Prof.Dr. Fatih ÖZATAY
Hem bu yıl hem de gelecek yıl -program sürdürülürse- Türkiye ekonomisinin makro istikrar açısından temel sorunu bütçe açığı olacak. Eylül 2023’te açıklanan Orta Vadeli Program’da (OVP) 2024 için öngörülen bütçe açığı GSYH’nin yüzde 6,4’ü düzeyindeydi. Bu yüksek bir bütçe açığı. Bir kısmı Mayıs 2023 seçimleri öncesindeki uygulamaların 2024’e ve elbette sonrasına da aktarılan mirasından kaynaklanıyor. Bir kısmı ise deprem harcamalarından. İlki bir zorunluluk değildi ama ikincisi bir zorunluluk.
Nereden kaynaklandığı bir tarafa, 2024 sonunda bütçe açığının OVP’de öngörülen düzeyin oldukça üzerine çıkma riski var. 2 Mayıs 2024’te TEPAV Bütçe İzleme Bülteni yayımlandı. Bülteni kaleme alan Hakan Yılmaz ve Coşkun Cangöz -önlem alınmazsa- 2024 sonunda bütçe açığının GSYH’nin yüzde 8,3’üne çıkma riski olduğunu tahmin ediyorlar. Bu raporun yayınlanmasından sonra iki adım atıldı. Önce hafta başında ‘Kamuda Tasarruf ve Verimlilik Paketi’ açıklandı. Ardından otoyol ve köprü ücretlerine zam yapıldı. Bu zamların bütçe açığını ne ölçüde azaltacağına ilişkin bir hesaplamaya henüz rastlamadım. Ancak tasarruf paketi için bazı kaba hesaplamalar var; bütçe açığının GSYH’nin yüzde 0,5’i civarında azalabileceği tahmin ediliyor. Bu durumda, TEPAV Bülteni’ndeki tahmin dikkate alındığında yeni önlemler gelmezse bütçe açığının GSYH’nin yüzde 7’sinin üzerinde gerçekleşmesi ihtimali var.
Bir fikir vermesi için bütçe açığının GSYH’ye oranının 1975’ten bu yana seyrini grafikte gösteriyorum. Kırmızı çubuk 2024 için. Dikkat edilirse, 2001 krizi ile hemen öncesi bir tarafa bırakılırsa yüzde 7’yi aşan bütçe açığı oldukça yüksek bir bütçe açığı. 2001 krizi sonrasındaki iki yılda da yüksek açık var ama o zaman güçlü bir ekonomi programı var ve ciddiyetle uygulanıyor. Zaten sonuçta da bütçe açığı 2004’te GSYH’nin yüzde 5’ine, 2005’te ise GSYH’nin yüzde 1’ine düşüyor. Bu çerçevede ele alındığında, 2024 için hem OVP’de öngörülen açık oldukça yüksek hem de önlem alınmazsa ortaya çıkacak bütçe açığı.

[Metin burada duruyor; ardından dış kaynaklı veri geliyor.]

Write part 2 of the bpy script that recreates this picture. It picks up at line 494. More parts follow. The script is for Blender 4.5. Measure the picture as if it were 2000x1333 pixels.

Öyle görünüyor ki hafta başında açıklanan önlemlerin ötesine geçmek gerekecek. Kaldı ki Haziran 2021’de de benzer önlemler açıklanmıştı. Salı günü yayınlanan yazımı pazartesi günü yazarken, o eski önlemleri hatırlamamıştım. Bakınca, eski önlemlerin pazartesi günü açıklanan önlemlerden çok farklı olmadığı hemen görülüyor. İnsan düşünmeden edemiyor; acaba o önlemler ne kadar uygulandı? Bütçeye etkileri neler oldu? Neden bir daha benzer önlemlere ihtiyaç duyuldu? İhtiyaç duyulmasının tek nedeni o önlemlerin bir kısmının ‘süreli’ olması mıydı yoksa uygulamada sorunlarla mı karşılandı?
Kıssadan hisse şu: Uygulanmakta olan programın ekonomiye duyulan güveni artırmaya ihtiyacı var. Oysa eski önlemlerin ne derece uygulandıklarının, uygulama sonucunun ve yeni önlemlerin bütçe üzerindeki olası etkilerinin henüz açıklanmamış olmasının güveni artırmaya yardımcı olmadığı açık.